> _Data shown_
——

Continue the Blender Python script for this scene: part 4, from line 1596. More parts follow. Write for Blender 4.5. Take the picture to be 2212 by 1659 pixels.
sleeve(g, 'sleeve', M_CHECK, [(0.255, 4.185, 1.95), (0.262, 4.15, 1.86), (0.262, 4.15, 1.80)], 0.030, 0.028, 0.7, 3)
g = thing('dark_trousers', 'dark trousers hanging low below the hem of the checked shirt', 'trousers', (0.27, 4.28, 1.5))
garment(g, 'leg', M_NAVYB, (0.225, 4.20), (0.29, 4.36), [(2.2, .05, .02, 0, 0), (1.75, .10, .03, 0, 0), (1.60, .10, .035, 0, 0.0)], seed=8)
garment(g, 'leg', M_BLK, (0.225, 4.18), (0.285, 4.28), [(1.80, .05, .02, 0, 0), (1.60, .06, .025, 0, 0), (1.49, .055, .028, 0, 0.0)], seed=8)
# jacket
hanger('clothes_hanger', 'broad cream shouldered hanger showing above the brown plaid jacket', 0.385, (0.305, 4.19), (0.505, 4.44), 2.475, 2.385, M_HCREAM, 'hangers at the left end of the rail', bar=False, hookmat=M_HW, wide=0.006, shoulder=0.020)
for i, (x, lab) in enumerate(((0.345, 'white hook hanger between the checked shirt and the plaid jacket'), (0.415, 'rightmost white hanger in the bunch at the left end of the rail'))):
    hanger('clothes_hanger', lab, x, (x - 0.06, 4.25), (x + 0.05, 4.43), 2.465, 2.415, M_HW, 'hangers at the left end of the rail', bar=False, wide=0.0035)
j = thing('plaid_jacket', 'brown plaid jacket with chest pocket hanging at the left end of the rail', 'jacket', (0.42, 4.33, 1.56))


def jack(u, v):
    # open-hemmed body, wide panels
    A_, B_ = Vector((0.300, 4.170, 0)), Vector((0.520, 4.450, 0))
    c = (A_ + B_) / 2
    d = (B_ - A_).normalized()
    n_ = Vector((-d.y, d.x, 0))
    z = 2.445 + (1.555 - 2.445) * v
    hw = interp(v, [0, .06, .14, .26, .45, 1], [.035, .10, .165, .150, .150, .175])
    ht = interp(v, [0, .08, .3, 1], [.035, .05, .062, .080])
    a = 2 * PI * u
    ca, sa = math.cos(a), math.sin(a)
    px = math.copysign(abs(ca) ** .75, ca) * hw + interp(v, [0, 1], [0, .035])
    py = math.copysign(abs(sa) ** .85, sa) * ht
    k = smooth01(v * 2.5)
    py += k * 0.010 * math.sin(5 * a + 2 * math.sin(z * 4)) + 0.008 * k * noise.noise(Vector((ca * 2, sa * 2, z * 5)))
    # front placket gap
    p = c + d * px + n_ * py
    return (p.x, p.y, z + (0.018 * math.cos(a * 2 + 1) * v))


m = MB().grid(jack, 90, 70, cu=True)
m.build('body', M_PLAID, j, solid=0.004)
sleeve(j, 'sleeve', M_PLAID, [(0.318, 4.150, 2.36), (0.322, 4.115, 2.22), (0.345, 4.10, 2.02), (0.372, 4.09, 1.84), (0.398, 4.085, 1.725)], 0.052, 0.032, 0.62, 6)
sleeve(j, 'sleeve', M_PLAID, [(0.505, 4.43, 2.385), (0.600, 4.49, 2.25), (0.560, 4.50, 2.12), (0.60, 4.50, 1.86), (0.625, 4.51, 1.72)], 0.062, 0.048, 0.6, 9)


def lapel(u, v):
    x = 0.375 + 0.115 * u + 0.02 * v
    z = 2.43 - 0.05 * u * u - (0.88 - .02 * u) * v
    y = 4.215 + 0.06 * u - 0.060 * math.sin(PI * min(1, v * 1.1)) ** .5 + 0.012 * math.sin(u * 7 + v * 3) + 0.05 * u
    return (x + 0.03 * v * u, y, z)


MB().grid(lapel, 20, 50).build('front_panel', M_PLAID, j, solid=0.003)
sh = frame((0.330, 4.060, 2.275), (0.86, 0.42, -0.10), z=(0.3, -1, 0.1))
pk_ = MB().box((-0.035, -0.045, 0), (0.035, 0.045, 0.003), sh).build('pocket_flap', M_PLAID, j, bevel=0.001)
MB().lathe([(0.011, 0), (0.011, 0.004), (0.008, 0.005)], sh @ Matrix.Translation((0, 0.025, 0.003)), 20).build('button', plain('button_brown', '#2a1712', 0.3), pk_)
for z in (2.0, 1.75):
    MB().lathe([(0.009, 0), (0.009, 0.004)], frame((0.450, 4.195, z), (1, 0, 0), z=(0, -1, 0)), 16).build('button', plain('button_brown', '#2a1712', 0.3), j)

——

> _The exercise_
Every line above should be written out again exactly as it stands.

> _Expected answer_
Continue the Blender Python script for this scene: part 4, from line 1596. More parts follow. Write for Blender 4.5. Take the picture to be 2212 by 1659 pixels.
sleeve(g, 'sleeve', M_CHECK, [(0.255, 4.185, 1.95), (0.262, 4.15, 1.86), (0.262, 4.15, 1.80)], 0.030, 0.028, 0.7, 3)
g = thing('dark_trousers', 'dark trousers hanging low below the hem of the checked shirt', 'trousers', (0.27, 4.28, 1.5))
garment(g, 'leg', M_NAVYB, (0.225, 4.20), (0.29, 4.36), [(2.2, .05, .02, 0, 0), (1.75, .10, .03, 0, 0), (1.60, .10, .035, 0, 0.0)], seed=8)
garment(g, 'leg', M_BLK, (0.225, 4.18), (0.285, 4.28), [(1.80, .05, .02, 0, 0), (1.60, .06, .025, 0, 0), (1.49, .055, .028, 0, 0.0)], seed=8)
# jacket
hanger('clothes_hanger', 'broad cream shouldered hanger showing above the brown plaid jacket', 0.385, (0.305, 4.19), (0.505, 4.44), 2.475, 2.385, M_HCREAM, 'hangers at the left end of the rail', bar=False, hookmat=M_HW, wide=0.006, shoulder=0.020)
for i, (x, lab) in enumerate(((0.345, 'white hook hanger between the checked shirt and the plaid jacket'), (0.415, 'rightmost white hanger in the bunch at the left end of the rail'))):
    hanger('clothes_hanger', lab, x, (x - 0.06, 4.25), (x + 0.05, 4.43), 2.465, 2.415, M_HW, 'hangers at the left end of the rail', bar=False, wide=0.0035)
j = thing('plaid_jacket', 'brown plaid jacket with chest pocket hanging at the left end of the rail', 'jacket', (0.42, 4.33, 1.56))


def jack(u, v):
    # open-hemmed body, wide panels
    A_, B_ = Vector((0.300, 4.170, 0)), Vector((0.520, 4.450, 0))
    c = (A_ + B_) / 2
    d = (B_ - A_).normalized()
    n_ = Vector((-d.y, d.x, 0))
    z = 2.445 + (1.555 - 2.445) * v
    hw = interp(v, [0, .06, .14, .26, .45, 1], [.035, .10, .165, .150, .150, .175])
    ht = interp(v, [0, .08, .3, 1], [.035, .05, .062, .080])
    a = 2 * PI * u
    ca, sa = math.cos(a), math.sin(a)
    px = math.copysign(abs(ca) ** .75, ca) * hw + interp(v, [0, 1], [0, .035])
    py = math.copysign(abs(sa) ** .85, sa) * ht
    k = smooth01(v * 2.5)
    py += k * 0.010 * math.sin(5 * a + 2 * math.sin(z * 4)) + 0.008 * k * noise.noise(Vector((ca * 2, sa * 2, z * 5)))
    # front placket gap
    p = c + d * px + n_ * py
    return (p.x, p.y, z + (0.018 * math.cos(a * 2 + 1) * v))


m = MB().grid(jack, 90, 70, cu=True)
m.build('body', M_PLAID, j, solid=0.004)
sleeve(j, 'sleeve', M_PLAID, [(0.318, 4.150, 2.36), (0.322, 4.115, 2.22), (0.345, 4.10, 2.02), (0.372, 4.09, 1.84), (0.398, 4.085, 1.725)], 0.052, 0.032, 0.62, 6)
sleeve(j, 'sleeve', M_PLAID, [(0.505, 4.43, 2.385), (0.600, 4.49, 2.25), (0.560, 4.50, 2.12), (0.60, 4.50, 1.86), (0.625, 4.51, 1.72)], 0.062, 0.048, 0.6, 9)


def lapel(u, v):
    x = 0.375 + 0.115 * u + 0.02 * v
    z = 2.43 - 0.05 * u * u - (0.88 - .02 * u) * v
    y = 4.215 + 0.06 * u - 0.060 * math.sin(PI * min(1, v * 1.1)) ** .5 + 0.012 * math.sin(u * 7 + v * 3) + 0.05 * u
    return (x + 0.03 * v * u, y, z)


MB().grid(lapel, 20, 50).build('front_panel', M_PLAID, j, solid=0.003)
sh = frame((0.330, 4.060, 2.275), (0.86, 0.42, -0.10), z=(0.3, -1, 0.1))
pk_ = MB().box((-0.035, -0.045, 0), (0.035, 0.045, 0.003), sh).build('pocket_flap', M_PLAID, j, bevel=0.001)
MB().lathe([(0.011, 0), (0.011, 0.004), (0.008, 0.005)], sh @ Matrix.Translation((0, 0.025, 0.003)), 20).build('button', plain('button_brown', '#2a1712', 0.3), pk_)
for z in (2.0, 1.75):
    MB().lathe([(0.009, 0), (0.009, 0.004)], frame((0.450, 4.195, z), (1, 0, 0), z=(0, -1, 0)), 16).build('button', plain('button_brown', '#2a1712', 0.3), j)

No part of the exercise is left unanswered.